== STORED DATA ==
● ● ●

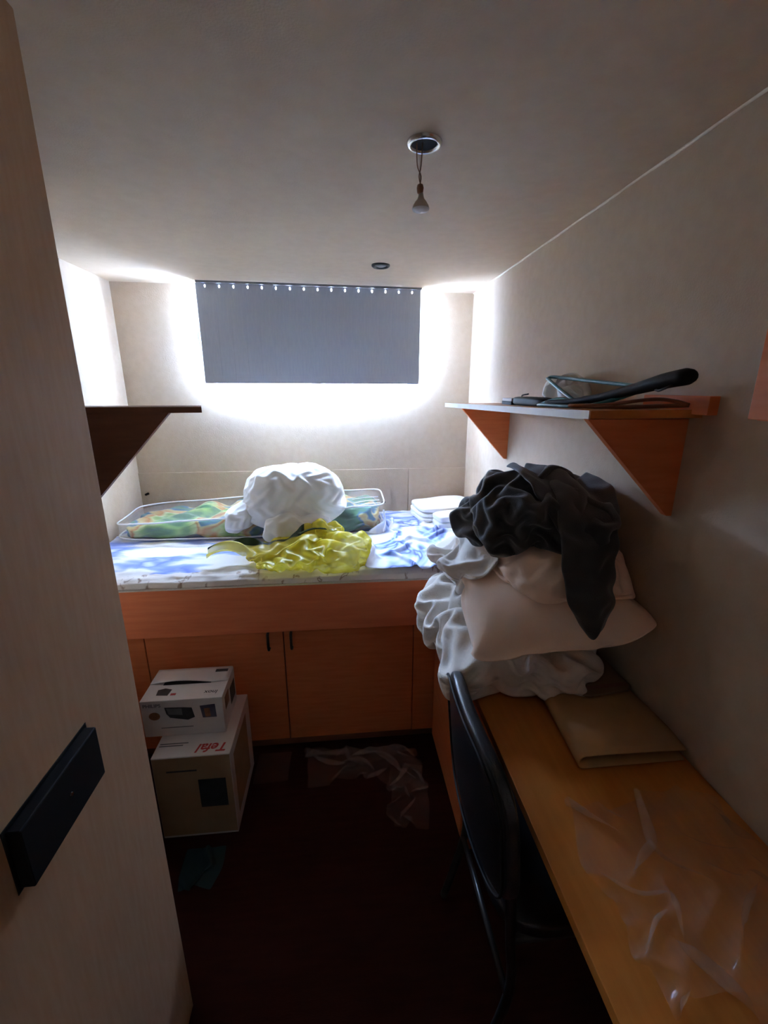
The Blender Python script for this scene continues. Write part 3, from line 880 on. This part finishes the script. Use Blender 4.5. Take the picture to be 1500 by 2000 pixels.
# ================================================================== CHAIR tucked under the desk
ch = thing('office_chair', (.45, .78, ZF), 'black leatherette chair tucked under the desk, seen edge on', 'chair')
def chair_back():
    # padded slab in the Y-Z plane with rounded top corners, leaning back towards -x
    n = 26; P = []; F = []
    T, F = superblob(18, (.024, .205, .165), 4.0)
    zrel = (T[:, 2] + .165) / .33
    T[:, 0] += -.030 * zrel + .018 * (T[:, 1] / .2) ** 2
    T[:, 0] *= 1.0
    T += np.array((.292, .775, -.835))
    return T, F
T, F = chair_back()
bk = link('backrest', T, F, m_leather, ch, smooth=True, subsurf=1)
pp = []
for k in range(60):
    q = 2 * math.pi * k / 60; cx, sy = math.cos(q), math.sin(q); l = (abs(cx) ** 4 + abs(sy) ** 4) ** .25
    y, z = .200 * cx / l, .160 * sy / l
    zr = (z + .165) / .33
    pp.append((.292 - .026 - .030 * zr + .018 * (y / .2) ** 2 + .004, .775 + y, -.835 + z))
MB().tube(pp + [pp[0]], .003, 6).build('piping', m_black, bk, smooth=True)
T, F = superblob(14, (.20, .205, .032), 4.5)
T += np.array((.500, .800, -1.085))
link('seat', T, F, m_leather, ch, smooth=True, subsurf=1)
for y in (.62, .98):
    MB().tube(smooth_path([(.318, y, -.90), (.325, y, -1.06), (.33, y, -1.13), (.34, y, -1.30), (.285, y, ZF + .011)], 6), .011, 10).build('leg', m_dmetal, ch, smooth=True)
    MB().tube(smooth_path([(.67, y, -1.12), (.665, y, -1.30), (.69, y, ZF + .011)], 6), .011, 10).build('leg', m_dmetal, ch, smooth=True)
    MB().tube([(.33, y, -1.125), (.67, y, -1.125)], .010, 8).build('seat_rail', m_dmetal, ch, smooth=True)
MB().tube([(.335, .62, -1.30), (.335, .98, -1.30)], .008, 8).build('stretcher', m_dmetal, ch, smooth=True)

# ================================================================== ON THE DESK
# folded beige card: lower leaf, rounded fold on the left, upper leaf
fm = thing('folded_mat', (.60, .80, -.77), 'folded beige card sheet with rounded fold lying on the desk below the pillow', 'mat')
sec = []
for k in range(13):
    q = math.pi / 2 + math.pi * k / 12
    sec.append((.492 + .016 * math.cos(q), -.753 + .016 * math.sin(q)))
sec = [(.715, -.742), (.64, -.739), (.56, -.737)] + sec + [(.58, -.769), (.715, -.769)]
P, F = grid_sheet(len(sec), 14, lambda u, v: (sec[int(round(u * (len(sec) - 1)))][0] + .022 * v, .695 + .265 * v, sec[int(round(u * (len(sec) - 1)))][1] + (0.003 * math.sin(v * 6) if u < .2 else 0)))
P[:, 0] = np.minimum(P[:, 0], .719)
P[:, 2] = np.maximum(P[:, 2], -.7675)
link('card_sheet', P, F, m_mat, fm, smooth=True, solid=.0035)
bb = thing('brown_board', (.66, .96, -.74), 'thin brown board lying on the beige card, half under the pillow pile', 'board')
MB().prism([(.568, .872, -.7335), (.595, .862, -.7335), (.700, .872, -.7335), (.716, .885, -.7335), (.716, 1.06, -.7335), (.60, 1.06, -.7335)], (0, 0, .006)).build('board', m_matdark, bb, bevel=.001)
MB().prism([(.575, .88, -.7275), (.71, .888, -.7275), (.71, .900, -.7275), (.577, .892, -.7275)], (0, 0, .0012)).build('edge_tape', m_brown, bb)

def crumple(name, f, nx, ny, R, seed, mat, label, cat, amp=.03, steps=60, base=None, parent=None, part=None, kb=.25, mp=.3, g=.0007, flat=None, ymax=2.485, xmax=.715):
    P0, F = grid_sheet(nx, ny, f)
    R0, _ = grid_sheet(nx, ny, lambda u, v: (R[0] * u, R[1] * v, 0))
    S = Soft(P0 + nzv(P0, 16, seed) * amp + nzv(P0, 40, seed + 4) * amp * .3, F, 1.0, R0, kb=kb)
    S.run(steps, 6, g=g, coll=collide(maxpen=mp, friction=.2, eps=.003, flat=flat, ymax=ymax, xmax=xmax), damp=.9)
    o = link(name, S.P, F, mat, parent, smooth=True, subsurf=1)
    if parent is None: setp(o, label, cat)
    return o
splat(P, F)
crumple('plastic_bag', lambda u, v: (.41 + .28 * u, .33 + .27 * v, -.72 + .03 * math.sin(u * 7) * math.sin(v * 5)), 40, 40, (.40, .38), 3.3, m_wrap2,
        'crumpled see-through plastic bag lying on the near end of the desk', 'plastic bag', amp=.035)

# ================================================================== ON THE FLOOR
def carton(name, x0, x1, y0, y1, z0, z1, label):
    t = thing(name, ((x0 + x1) / 2, (y0 + y1) / 2, z0), label, 'box')
    MB().box(x0, x1, y0, y1, z0, z1).build('carton_body', m_card, t, bevel=.002)
    return t
BX0, BX1, BY0, BY1, BZ1 = -.664, -.405, 1.262, 1.565, -1.200
lb = carton('cardboard_box', BX0, BX1, BY0, BY1, ZF, BZ1, 'larger white cardboard box with red lettering on the floor beside the bed')
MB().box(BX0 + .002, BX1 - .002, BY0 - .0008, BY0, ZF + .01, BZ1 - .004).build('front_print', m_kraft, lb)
text_mesh('lettering', 'Tefal', .052, (BX1 - .012, BY0 + .050, BZ1), (-1, 0, 0), (0, -1, 0), m_inkred, lb, shear=.25, bold=.0012)
for k, (xa, xb, ya) in enumerate(((-.655, -.56, 1.322), (-.655, -.575, 1.312))):
    MB().box(xa, xb, ya, ya + .004, BZ1, BZ1 + .0006).build('small_print', m_inkgrey, lb)
MB().box(-.62, -.52, BY0 - .0016, BY0 - .0008, -1.262, -1.256).build('small_print', m_ink, lb)
MB().box(-.52, -.428, BY0 - .0018, BY0 - .0008, -1.42, -1.30).build('printed_picture', m_ink, lb)
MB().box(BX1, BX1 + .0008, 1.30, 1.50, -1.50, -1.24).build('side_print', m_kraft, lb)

SX0, SX1, SY0, SY1, SZ1 = -.720, -.441, 1.362, 1.540, -1.050
zb_ = BZ1 + .001
sb = carton('cardboard_box', SX0, SX1, SY0, SY1, zb_, SZ1, 'small white appliance box with printed pictures on top of the larger box')
# lid flaps: rear flap bowed open over a black strip painted as its shade
def flap(u, v):
    x = SX0 + .002 + (SX1 - SX0 - .004) * u
    return (x, 1.452 + (SY1 - 1.454) * v - .006 * math.sin(math.pi * u) * (1 - v), SZ1 + .003 + .014 * math.sin(math.pi * min(1, u * 1.25)) * (1 - v))
P, F = grid_sheet(16, 6, flap); link('rear_flap', P, F, m_card, sb, smooth=True, solid=.002)
MB().box(SX0 + .05, SX1 - .06, 1.447, 1.475, SZ1, SZ1 + .0012).build('flap_gap_shade', m_ink, sb)
text_mesh('lettering', 'PHILIPS', .019, (SX0 + .008, SY0, SZ1 - .026), (1, 0, 0), (0, 0, 1), m_inkgrey, sb, bold=.0004)
text_mesh('lettering', 'Inox', .026, (SX1 - .022, SY0 + .040, SZ1), (-1, 0, 0), (0, -1, 0), m_ink, sb, shear=.15, bold=.0004)
fy = SY0 - .0008
MB().prism([(-.640, fy, -1.079), (-.575, fy, -1.082), (-.548, fy, -1.085), (-.541, fy, -1.125), (-.565, fy, -1.135), (-.625, fy, -1.122), (-.636, fy, -1.105)], (0, .0008, 0)).build('printed_picture', m_ink, sb)
MB().prism([(-.634, fy - .0005, -1.083), (-.582, fy - .0005, -1.086), (-.582, fy - .0005, -1.113), (-.628, fy - .0005, -1.108)], (0, .0006, 0)).build('printed_picture', m_inkgrey, sb)
MB().prism([(-.520, fy, -1.080), (-.468, fy, -1.076), (-.466, fy, -1.130), (-.514, fy, -1.130)], (0, .0008, 0)).build('printed_picture', m_inkblue, sb)
MB().prism([(-.507, fy - .0005, -1.092), (-.487, fy - .0005, -1.091), (-.486, fy - .0005, -1.126), (-.504, fy - .0005, -1.127)], (0, .0006, 0)).build('printed_picture', m_inkbrown, sb)
b = MB(); b.prism([(-.677 + .019 * math.cos(q), fy, -1.113 + .016 * math.sin(q)) for q in np.linspace(0, 2 * math.pi, 14, endpoint=False)], (0, .0008, 0)); b.build('printed_picture', m_inkbrown, sb)
MB().prism([(-.675, 1.392, SZ1), (-.635, 1.388, SZ1), (-.630, 1.420, SZ1), (-.655, 1.428, SZ1), (-.678, 1.420, SZ1)], (0, 0, .0008)).build('printed_picture', m_ink, sb)
MB().prism([(-.626, 1.388, SZ1), (-.608, 1.388, SZ1), (-.608, 1.398, SZ1), (-.626, 1.398, SZ1)], (0, 0, .0008)).build('printed_picture', m_inkred, sb)
MB().box(-.500, -.455, 1.505, 1.520, SZ1 + .0045, SZ1 + .0060).build('printed_picture', m_ink, sb)
MB().box(SX1, SX1 + .0008, 1.39, 1.44, -1.125, -1.075).build('printed_picture', m_inkbrown, sb)
MB().box(SX1, SX1 + .0008, 1.46, 1.525, -1.16, -1.09).build('printed_picture', m_ink, sb)
MB().box(-.66, -.55, fy, SY0, -1.165, -1.162).build('small_print', m_inkgrey, sb)

crumple('plastic_wrap', lambda u, v: (-.16 + .45 * u + .02 * math.sin(v * 6), 1.46 + .16 * v - .20 * max(0, u - .72) * 3 * (1 - v), -1.44 + .08 * v), 52, 30, (.62, .34), 6.1, m_wrap,
        'crumpled clear plastic wrapping lying on the floor before the cupboard doors', 'plastic wrap', amp=.04, flat=ZF, ymax=1.61, xmax=.36)
crumple('plastic_wrap', lambda u, v: (.16 + .12 * u + .02 * v, 1.23 + .24 * v, -1.50 + .03 * u), 24, 36, (.20, .34), 9.4, m_wrap,
        'twisted strip of clear plastic wrapping on the floor nearest the chair', 'plastic wrap', amp=.03, flat=ZF, ymax=1.61, xmax=.36)
crumple('plastic_pouch', lambda u, v: (-.385 + .125 * u, 1.47 + .12 * v, -1.50 + .07 * v), 20, 20, (.14, .16), 12.2, m_wrap,
        'small clear plastic pouch on the floor beside the larger box', 'pouch', amp=.012, flat=ZF, ymax=1.61, xmax=.36)
crumple('teal_bag', lambda u, v: (-.56 + .11 * u, 1.10 + .10 * v, -1.50 + .02 * math.sin(u * 5)), 18, 18, (.15, .14), 15.2, m_tealbag,
        'small dark teal bag on the dark floor by the open door', 'bag', amp=.03, flat=ZF, ymax=1.61, xmax=.36)

# ================================================================== ON THE RIGHT SHELF
def sz(y): return zn + (zfz - zn) * (y - .877) / (2.03 - .877)
h = thing('clothes_hanger', (.62, 1.1, sz(1.1)), 'teal plastic clothes hanger propped up on the right shelf', 'hanger')
MB().tube(smooth_path([(.60, 1.10, -.036), (.61, 1.20, -.010), (.625, 1.318, .022), (.635, 1.345, .026), (.645, 1.32, .030), (.650, 1.10, .014), (.655, .905, .000)], 8), .0048, 8).build('hanger_frame', m_teal, h, smooth=True)
MB().tube(smooth_path([(.60, 1.10, -.036), (.585, 1.17, -.030), (.570, 1.24, sz(1.24) + .006), (.560, 1.20, sz(1.2) + .006), (.580, 1.00, sz(1.) + .008), (.655, .905, .000)], 8), .0048, 8).build('hanger_bar', m_teal, h, smooth=True)
h = thing('suit_hanger', (.62, .95, sz(.95)), 'black broad-shouldered suit hanger tilted up on the right shelf', 'hanger')
pts = smooth_path([(.575, 1.21, sz(1.2) + .012), (.59, 1.10, -.034), (.605, 1.0, -.022), (.618, .90, -.003), (.628, .83, .012), (.634, .785, .019), (.635, .772, .020)], 6)
rr = list(np.interp(np.linspace(0, 1, len(pts)), [0, .3, .5, .67, .83, .93, 1], [.008, .012, .016, .020, .021, .016, .003]))
MB().tube(pts, rr, 14, flat=.75).build('hanger_arm', m_black, h, smooth=True)
pts = smooth_path([(.60, 1.03, -.028), (.62, 1.10, -.030), (.64, 1.18, -.040), (.645, 1.30, sz(1.3) + .012)], 6)
MB().tube(pts, list(np.linspace(.010, .008, len(pts))), 12).build('hanger_arm', m_black, h, smooth=True)
MB().tube(smooth_path([(.622, .845, -.004), (.612, .822, -.006), (.610, .805, -.002), (.616, .797, .003), (.622, .803, .004)], 6), .0025, 8).build('hook', m_dmetal, h, smooth=True)
h = thing('wooden_hanger', (.63, .90, sz(.9)), 'thin brown wooden hanger lying flat at the near end of right shelf', 'hanger')
MB().tube(smooth_path([(.55, 1.04, sz(1.04) + .007), (.60, .96, -.036), (.645, .885, -.024), (.675, .86, -.026), (.70, .845, -.034)], 6), .0055, 8, flat=.7).build('hanger_arm', m_brown, h, smooth=True)
MB().tube(smooth_path([(.55, 1.04, sz(1.04) + .007), (.62, .93, sz(.93) + .006), (.70, .845, -.034)], 6), .0045, 8).build('hanger_bar', m_brown, h, smooth=True)
Ws = wrinkled(16, (.668, 1.300, -.014), (.040, .10, .040), 2.2, .3, 61., lump=.02, k=.03, steps=30, coll=False, g=0)
Ws.P[:, 2] = np.maximum(Ws.P[:, 2], -.0525)
o = link('white_plastic_bag', Ws.P, Ws.F, m_white_film, smooth=True, subsurf=1)
setp(o, 'small crumpled white plastic bag behind the hangers on the shelf', 'plastic bag')
t = thing('black_case', (.60, 1.36, sz(1.36)), 'flat black case on the right shelf left of the teal hanger', 'case')
P, F = superblob(8, (.030, .115, .014), 5); P += np.array((.60, 1.36, sz(1.30) + .012)); P[:, 2] += .0
link('case_body', P, F, m_black, t, smooth=True, subsurf=1)
MB().tube(smooth_path([(.60, 1.43, -.040), (.60, 1.45, -.026), (.60, 1.40, -.020)], 5), .0022, 6).build('loop', m_black, t, smooth=True)
t = thing('small_box', (.60, 1.56, sz(1.56)), 'tiny black and white box at the far end of right shelf', 'box')
MB().box(.585, .615, 1.50, 1.59, sz(1.5) + .0005, sz(1.5) + .012).build('box_body', m_black, t, bevel=.001)
MB().box(.586, .614, 1.501, 1.589, sz(1.5) + .012, sz(1.5) + .022).build('box_lid', m_card, t, bevel=.001)

print('script seconds', round(time.time() - T0, 1))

● ● ●

== WHAT NEEDS TO BE DONE ==
Pictures stay out. Repeat only the lines from the beginning of the data through the line that has "8).build('stretcher', m_dmetal, ch, smooth=True)".

== TASK OUTPUT ==
The Blender Python script for this scene continues. Write part 3, from line 880 on. This part finishes the script. Use Blender 4.5. Take the picture to be 1500 by 2000 pixels.
# ================================================================== CHAIR tucked under the desk
ch = thing('office_chair', (.45, .78, ZF), 'black leatherette chair tucked under the desk, seen edge on', 'chair')
def chair_back():
    # padded slab in the Y-Z plane with rounded top corners, leaning back towards -x
    n = 26; P = []; F = []
    T, F = superblob(18, (.024, .205, .165), 4.0)
    zrel = (T[:, 2] + .165) / .33
    T[:, 0] += -.030 * zrel + .018 * (T[:, 1] / .2) ** 2
    T[:, 0] *= 1.0
    T += np.array((.292, .775, -.835))
    return T, F
T, F = chair_back()
bk = link('backrest', T, F, m_leather, ch, smooth=True, subsurf=1)
pp = []
for k in range(60):
    q = 2 * math.pi * k / 60; cx, sy = math.cos(q), math.sin(q); l = (abs(cx) ** 4 + abs(sy) ** 4) ** .25
    y, z = .200 * cx / l, .160 * sy / l
    zr = (z + .165) / .33
    pp.append((.292 - .026 - .030 * zr + .018 * (y / .2) ** 2 + .004, .775 + y, -.835 + z))
MB().tube(pp + [pp[0]], .003, 6).build('piping', m_black, bk, smooth=True)
T, F = superblob(14, (.20, .205, .032), 4.5)
T += np.array((.500, .800, -1.085))
link('seat', T, F, m_leather, ch, smooth=True, subsurf=1)
for y in (.62, .98):
    MB().tube(smooth_path([(.318, y, -.90), (.325, y, -1.06), (.33, y, -1.13), (.34, y, -1.30), (.285, y, ZF + .011)], 6), .011, 10).build('leg', m_dmetal, ch, smooth=True)
    MB().tube(smooth_path([(.67, y, -1.12), (.665, y, -1.30), (.69, y, ZF + .011)], 6), .011, 10).build('leg', m_dmetal, ch, smooth=True)
    MB().tube([(.33, y, -1.125), (.67, y, -1.125)], .010, 8).build('seat_rail', m_dmetal, ch, smooth=True)
MB().tube([(.335, .62, -1.30), (.335, .98, -1.30)], .008, 8).build('stretcher', m_dmetal, ch, smooth=True)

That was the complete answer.